◆ **Source excerpt**
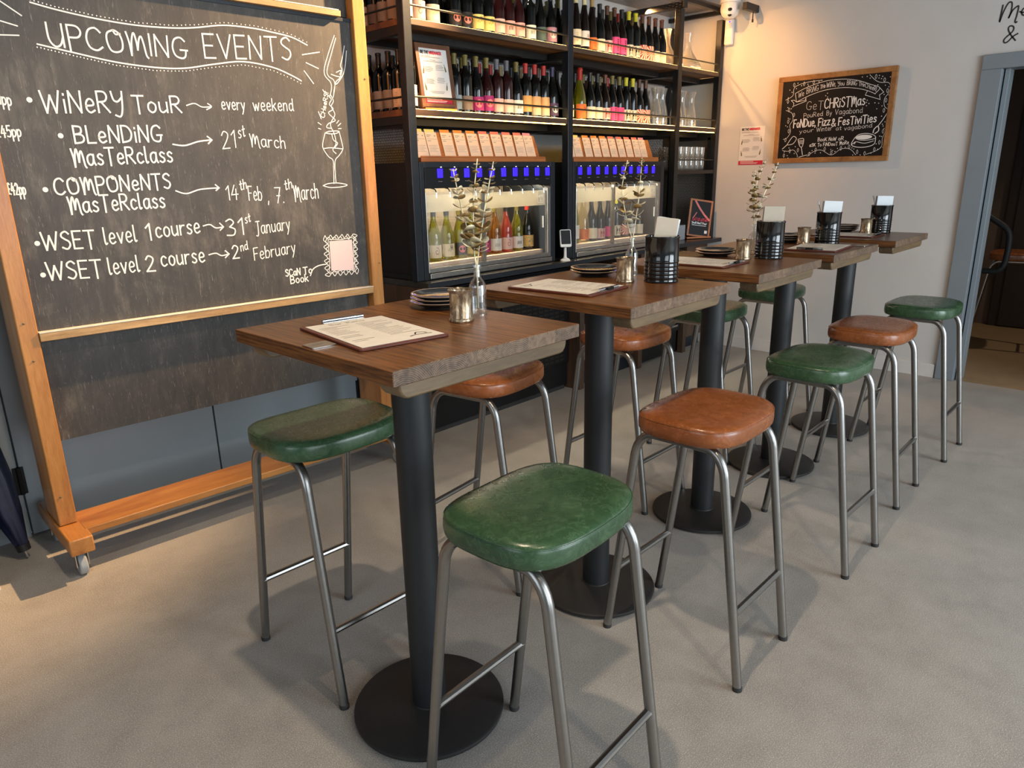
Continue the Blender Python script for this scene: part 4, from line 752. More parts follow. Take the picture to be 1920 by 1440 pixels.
low2 = [('cream label with red disc', C_, bt, 'cream', 'gold', ('disc', 'prt_red'), LO), ('orange label, foil-topped', C_, 'bottle_olive', 'orange', 'red', ('squiggle', 'prt_red'), (.014, .1)), ('plain cream label', B_, bt, 'cream', 'black', None, LO), ('plain cream label', B_, bt, 'cream', 'black', None, LO), ('illustrated label', B_, bb, 'palepink', 'brown', ('face', 'prt_red'), LO),
 ('hot pink label', B_, bt, 'hotpink', 'olive', ('vertical', 'ink'), (.014, .1)), ('hot pink label', B_, bt, 'hotpink', 'olive', None, (.014, .1)), ('face-printed label, lime cap', X_, bt, 'cream', 'yellow', ('face', 'ink'), LO), ('face-printed label, lime cap', X_, bt, 'cream', 'yellow', ('face', 'ink'), LO), ('red sunburst label', B_, bt, 'sunburst', 'brown', None, (.012, .1)), ('red sunburst label', B_, bt, 'sunburst', 'brown', None, (.012, .1))]
def spread(xs, mn=.083):
    xs = list(xs)
    for _ in range(30):
        for i in range(len(xs)-1):
            d = xs[i+1]-xs[i]
            if d < mn: e = (mn-d)/2; xs[i] -= e; xs[i+1] += e
    return xs
def fit(xs, lo, hi): 
    xs = spread(xs); a, b2 = xs[0], xs[-1]
    k_ = min(1, (hi-lo)/(b2-a)); xs = [lo+(x-a)*k_ if a < lo else x for x in xs] if a < lo or k_ < 1 else xs
    if xs[-1] > hi: xs = [x-(xs[-1]-hi) for x in xs]
    return xs
Y0 = 3.062
XT1 = fit([2.535,2.62,2.714,2.870,2.955,3.04,3.125,3.21,3.295,3.38,3.48,3.575,3.670], 2.53, 3.685)
XT2 = fit([3.803,3.894,3.988,4.06,4.145,4.23,4.315,4.40,4.485,4.57,4.655,4.74,4.825,4.91], 3.83, 4.93)
XL1 = fit([2.855,2.938,3.021,3.104,3.187,3.27,3.353,3.436,3.519,3.602,3.685], 2.855, 3.685)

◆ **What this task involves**
Extract the full listing exactly, with the pictures left out.

◆ **Result**
Continue the Blender Python script for this scene: part 4, from line 752. More parts follow. Take the picture to be 1920 by 1440 pixels.
low2 = [('cream label with red disc', C_, bt, 'cream', 'gold', ('disc', 'prt_red'), LO), ('orange label, foil-topped', C_, 'bottle_olive', 'orange', 'red', ('squiggle', 'prt_red'), (.014, .1)), ('plain cream label', B_, bt, 'cream', 'black', None, LO), ('plain cream label', B_, bt, 'cream', 'black', None, LO), ('illustrated label', B_, bb, 'palepink', 'brown', ('face', 'prt_red'), LO),
 ('hot pink label', B_, bt, 'hotpink', 'olive', ('vertical', 'ink'), (.014, .1)), ('hot pink label', B_, bt, 'hotpink', 'olive', None, (.014, .1)), ('face-printed label, lime cap', X_, bt, 'cream', 'yellow', ('face', 'ink'), LO), ('face-printed label, lime cap', X_, bt, 'cream', 'yellow', ('face', 'ink'), LO), ('red sunburst label', B_, bt, 'sunburst', 'brown', None, (.012, .1)), ('red sunburst label', B_, bt, 'sunburst', 'brown', None, (.012, .1))]
def spread(xs, mn=.083):
    xs = list(xs)
    for _ in range(30):
        for i in range(len(xs)-1):
            d = xs[i+1]-xs[i]
            if d < mn: e = (mn-d)/2; xs[i] -= e; xs[i+1] += e
    return xs
def fit(xs, lo, hi): 
    xs = spread(xs); a, b2 = xs[0], xs[-1]
    k_ = min(1, (hi-lo)/(b2-a)); xs = [lo+(x-a)*k_ if a < lo else x for x in xs] if a < lo or k_ < 1 else xs
    if xs[-1] > hi: xs = [x-(xs[-1]-hi) for x in xs]
    return xs
Y0 = 3.062
XT1 = fit([2.535,2.62,2.714,2.870,2.955,3.04,3.125,3.21,3.295,3.38,3.48,3.575,3.670], 2.53, 3.685)
XT2 = fit([3.803,3.894,3.988,4.06,4.145,4.23,4.315,4.40,4.485,4.57,4.655,4.74,4.825,4.91], 3.83, 4.93)
XL1 = fit([2.855,2.938,3.021,3.104,3.187,3.27,3.353,3.436,3.519,3.602,3.685], 2.855, 3.685)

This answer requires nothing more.